Went to another Bath City football match yesterday.  They beat Southport 2-1!  I spent some time talking to an older fellow on the terrace about non-league football and we got talking about the two leagues below the Blue Square Premier (or Conference National) that city plays in.  They are Conference North and Conference South (or Blue Square North and South for sponsorship reasons).  South was the level Bath City won a playoff from last year to earn their promotion to the Premier.  Our conversation turned to a team in the North Conference.  Vauxhall Motors F.C.
A lot of our grandparents may mention the factory softball or bowling teams.  Here in the UK, factories often had football teams that would take part in the multiple, lower Sunday Leagues throughout the UK.  But some of these "Work's Teams" as they were called we actually quite good.  So good, in fact, that they would earn promotion to the semi-pro leagues.  Some would even go to the Premiership although they would then hire professionals to stay there (examples include Manchester United, which originated as a team of railway workers).  In this regard they became much like the Green Bay Packers back home.  Vauxhall Motors is interesting.  Founded in the sixties, while they have become semi-pro, at least one player on the team is still a full-time worker in the factory where the team is based.  

And it's not just them.  Airbus UK and Cammell Laird F.C. also play and the teams nicknames still show what many of the men are known for other than football.
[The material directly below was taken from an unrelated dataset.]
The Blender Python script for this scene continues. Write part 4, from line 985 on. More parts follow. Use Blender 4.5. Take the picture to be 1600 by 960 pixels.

Vauxhall Motors F.C.-Nicknamed the Motormen
Airbus UK- The Wing Makers
Cammell Laird F.C.- The Shipyarders

The best part is, these teams can play for the FA Cup.  So in any draw, one of these teams can play Chelsea or Man U.  Thats like your granddad's softball team going against the Yankees!  Often the results are predictable but every now and then, one of these little teams plays David to these Goliaths of the pitch.  As it is, many of these teams still exist in the lower Sunday Leagues carrying on the strong tradition of Work's Football.